8.1 Advantages and Limitations of Large Aperture Scintillometry for Ground-Truthing of Sensible Heat Fluxes

Thursday, 1 May 2008: 12:00 AM
Floral Ballroom Jasmine (Wyndham Orlando Resort)
Jan Kleissl, University of California, San Diego, La Jolla, CA; and J. Hendrickx

State-of-the-art hydrological models describe the diurnal variation of the water cycle. Consequently they require forcing parameters related to the surface energy balance for hourly or even sub-hourly intervals. The significance of accurate and frequent input of surface fluxes of sensible and latent heat into numerical weather forecasting has also been recognized in meteorology.

The spatial scales of a grid cell in many hydrological and meteorological models vary between 100 to 10,000 m which is significantly more than the extent of footprints of ground measurements using conventional point sensors. Recent research has revealed that scintillometry might be a suitable method to overcome this limitation. Scintillometers measure fluctuations in the intensity of electromagnetic radiation propagating along a path of between 100 to 10,000 m, from which the turbulent heat fluxes representative for an area of several square kilometers can be derived.

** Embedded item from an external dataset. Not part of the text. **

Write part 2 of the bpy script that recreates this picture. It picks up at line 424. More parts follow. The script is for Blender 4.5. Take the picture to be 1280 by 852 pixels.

Using Landsat thermal imagery over New Mexico, the utility of Large Aperture Scintillometers (LAS) to perform spatially representative sensible heat flux measurements for MODIS ground truthing was evaluated. By upscaling sensible heat fluxes derived using the Surface Energy Balance Algorithm for Land (SEBAL) from the Landsat scale to the 1km MODIS scale, the subpixel scale variance in the fluxes in arid and riparian areas was examined. Footprints of actual LAS measurements were computed to determine the influence of footprint model accuracy and transect location on the ability to perform accurate LAS ground-truthing at the 1km scale.